I am currently scraping an rss feed from last.fm and the title attribute looks like it has a unicode "-" that comes up as \u2013 on firebug. Here is the feed for those that are curious:

http://ws.audioscrobbler.com/2.0/user/rj/recenttracks.rss

When I write something like this

feedentry.title.split('-')

it won't find the unicode dash. I have also tried this:

@feedsplit = feedentry.title.gsub(/\u2013/,'-').split("-") 

and some variations like using [] ranges. No luck. I took a look at the other answers floating around, and none of them seem to work for me, so this is my last hope.

Thanks for your time!

A: 

The \u2013 syntax only works with Ruby 1.9, which is fully Unicode aware. I'm guessing that you are running Ruby 1.8.

In Ruby 1.8, you can still use the unicode dash as argument to split. These both work:

feedentry.title.split("–")             # The actual UTF-8 char
feedentry.title.split("\342\200\223")  # The sequence of bytes

In regular expressions, remember to set the u modifier for unicode compatibility (outside of Rails):

@feedsplit = feedentry.title.gsub(/–/u,'-').split("-") 

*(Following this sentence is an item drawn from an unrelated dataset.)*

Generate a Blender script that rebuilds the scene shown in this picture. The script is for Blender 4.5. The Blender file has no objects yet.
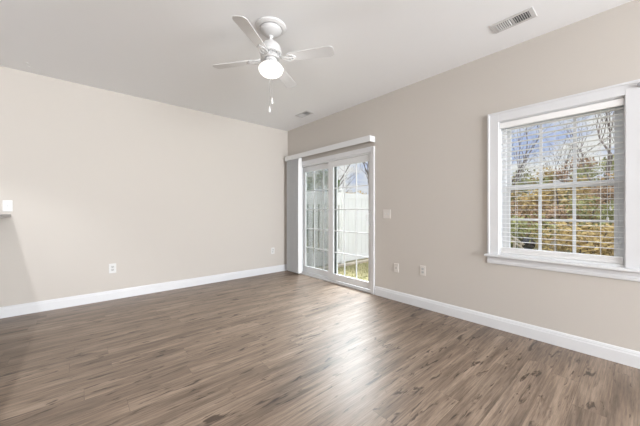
import bpy, bmesh, math, random
from mathutils import Vector, Matrix
random.seed(7)
S = bpy.context.scene
COL = S.collection
PI = math.pi

# ------------------------------------------------------------------ camera
cam_d = bpy.data.cameras.new('camera'); cam = bpy.data.objects.new('camera', cam_d); COL.objects.link(cam)
cam_d.sensor_width = 36; cam_d.lens = 15.69; cam_d.shift_y = -1.8/640; cam_d.clip_start = .02; cam_d.clip_end = 300
cam.location = (.010, .036, 1.162)
cam.rotation_euler = (PI/2, 0, math.radians(48.85) - PI/2)
S.camera = cam
S.view_settings.view_transform = 'Standard'; S.view_settings.look = 'None'
S.view_settings.exposure = 0.0; S.view_settings.gamma = 1; S.view_settings.use_curve_mapping = False

# ------------------------------------------------------------------ sky
W = bpy.data.worlds.new('sky'); S.world = W; W.use_nodes = True
nt = W.node_tree; nt.nodes.clear()
def N(nt, t, **k):
    n = nt.nodes.new(t)
    for a, b in k.items():
        if a in n.inputs: n.inputs[a].default_value = b
        else: setattr(n, a, b)
    return n
L = lambda nt, a, b: nt.links.new(a, b)
tc = N(nt, 'ShaderNodeTexCoord'); sep = N(nt, 'ShaderNodeSeparateXYZ'); L(nt, tc.outputs['Generated'], sep.inputs[0])
ramp = N(nt, 'ShaderNodeValToRGB'); L(nt, sep.outputs[2], ramp.inputs[0])
e = ramp.color_ramp.elements; e[0].position = 0; e[0].color = (.62, .68, .80, 1); e[1].position = .7; e[1].color = (2.0, 2.15, 2.5, 1)
m = e.new(.22); m.color = (.44, .55, .86, 1); m = e.new(.36); m.color = (.5, .62, .95, 1)
mp = N(nt, 'ShaderNodeMapping'); mp.inputs['Scale'].default_value = (1, 1, 2.6); L(nt, tc.outputs['Generated'], mp.inputs[0])
ns = N(nt, 'ShaderNodeTexNoise', Scale=5.0, Detail=7.0, Roughness=.55); L(nt, mp.outputs[0], ns.inputs['Vector'])
cr = N(nt, 'ShaderNodeValToRGB'); L(nt, ns.outputs[0], cr.inputs[0]); cr.color_ramp.elements[0].position = .47; cr.color_ramp.elements[1].position = .62
mx = N(nt, 'ShaderNodeMixRGB'); L(nt, cr.outputs[0], mx.inputs[0]); L(nt, ramp.outputs[0], mx.inputs[1]); cb = N(nt, 'ShaderNodeMapRange'); L(nt, sep.outputs[2], cb.inputs[0]); cb.inputs[1].default_value = .3; cb.inputs[2].default_value = .7; cb.inputs[3].default_value = .92; cb.inputs[4].default_value = 2.4
L(nt, cb.outputs[0], mx.inputs[2])
bg = N(nt, 'ShaderNodeBackground', Strength=1.0); L(nt, mx.outputs[0], bg.inputs[0])
wo = N(nt, 'ShaderNodeOutputWorld'); L(nt, bg.outputs[0], wo.inputs[0])

# ------------------------------------------------------------------ lights
def light(name, kind, loc, power, color=(1, 1, 1), aim=None, **k):
    d = bpy.data.lights.new(name, kind); d.energy = power; d.color = color
    for a, b in k.items(): setattr(d, a, b)
    o = bpy.data.objects.new(name, d); COL.objects.link(o); o.location = loc
    if aim is not None: o.rotation_euler = Vector(aim).to_track_quat('-Z', 'Y').to_euler()
    return o
light('sun', 'SUN', (0, 0, 20), 1.3, (1, .95, .86), aim=(.16, .78, -.60), angle=.01)
# fill lights at two unseen windows added behind the camera
light('rear_fill_light', 'AREA', (.9, -6.12, 1.45), 810, (.95, .975, 1), aim=(-.18, 1, .55), shape='RECTANGLE', size=4.0, size_y=2.0)
light('side_fill_light', 'AREA', (3.27, -1.35, 1.45), 25, (.92, .96, 1), aim=(-1, .6, .2), shape='RECTANGLE', size=1.3, size_y=1.3)
light('door_glare_light', 'AREA', (4.6, 4.2, 3.0), 165, (.93, .97, 1), aim=(-1.4, -.85, -1.85), shape='RECTANGLE', size=2.2, size_y=1.3, spread=math.radians(82))  # added area lamp outside above the door, gives the floor its glare
light('bar_shadow_spot', 'SPOT', (-.866, 3.0, 2.715), 95, (.98, .985, 1), aim=(0, .12, -1), spot_size=math.radians(98), spot_blend=.55, shadow_soft_size=.025)  # added spot, placed so the bar top casts its shadow line
LAMPS = [(-1.25, 2.6, 2.50, 9), (-2.8, 3.6, 2.1, 4), (-2.2, -.4, 2.1, 12), (1.0, -3.2, 2.1, 18)]  # first makes the ceiling glow; the other three are added fill

# ------------------------------------------------------------------ materials
def mat(name, color, rough=.6, spec=.5, metal=0, emit=None, es=1, noise=None):
    m = bpy.data.materials.new(name); m.use_nodes = True
    nt = m.node_tree; b = nt.nodes['Principled BSDF']
    b.inputs['Base Color'].default_value = (*color, 1); b.inputs['Roughness'].default_value = rough
    b.inputs['Specular IOR Level'].default_value = spec; b.inputs['Metallic'].default_value = metal
    if emit: b.inputs['Emission Color'].default_value = (*emit, 1); b.inputs['Emission Strength'].default_value = es
    if noise:   # scale, amount, bump
        tc = N(nt, 'ShaderNodeTexCoord'); ns = N(nt, 'ShaderNodeTexNoise', Scale=noise[0], Detail=4.0); L(nt, tc.outputs['Object'], ns.inputs['Vector'])
        r = N(nt, 'ShaderNodeMapRange'); L(nt, ns.outputs[0], r.inputs[0]); r.inputs[3].default_value = 1-noise[1]; r.inputs[4].default_value = 1+noise[1]
        mu = N(nt, 'ShaderNodeMixRGB', blend_type='MULTIPLY'); mu.inputs[0].default_value = 1; mu.inputs[1].default_value = (*color, 1)
        L(nt, r.outputs[0], mu.inputs[2]); L(nt, mu.outputs[0], b.inputs['Base Color'])
        if noise[2]:
            bp = N(nt, 'ShaderNodeBump', Strength=noise[2], Distance=.002); L(nt, ns.outputs[0], bp.inputs['Height']); L(nt, bp.outputs[0], b.inputs['Normal'])
    return m
M = {}
M['wall'] = mat('beige_paint', (.575, .540, .500), .7, .25, noise=(220, .012, .12))
M['ceil'] = mat('ceiling_paint', (.88, .89, .905), .9, .1, noise=(180, .01, .15))
M['trim'] = mat('white_trim_paint', (.72, .73, .75), .35, .5, noise=(6, .01, 0))
M['vinyl'] = mat('white_vinyl', (.74, .75, .76), .4, .4, noise=(5, .01, 0))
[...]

Alternatively, set $KCODE = "U", which implies the u modifier for all regular expressions. Rails does this for you already.

molf
Thanks for the quick response. I tried this, but had no luck. I am using rails 1.8.6. I am using Feedzirra to fetch and parse the feeds, and it works with fine with most other ones. Last.fm seems to be causing all kinds of problems though.
using the actual byte code did work however. @feedsplit = feedentry.title.gsub(/\342\200\223/u,"-").split("-")Thanks for the help!
If the literal char does not work, your editor may be saving the source code as something other than UTF-8.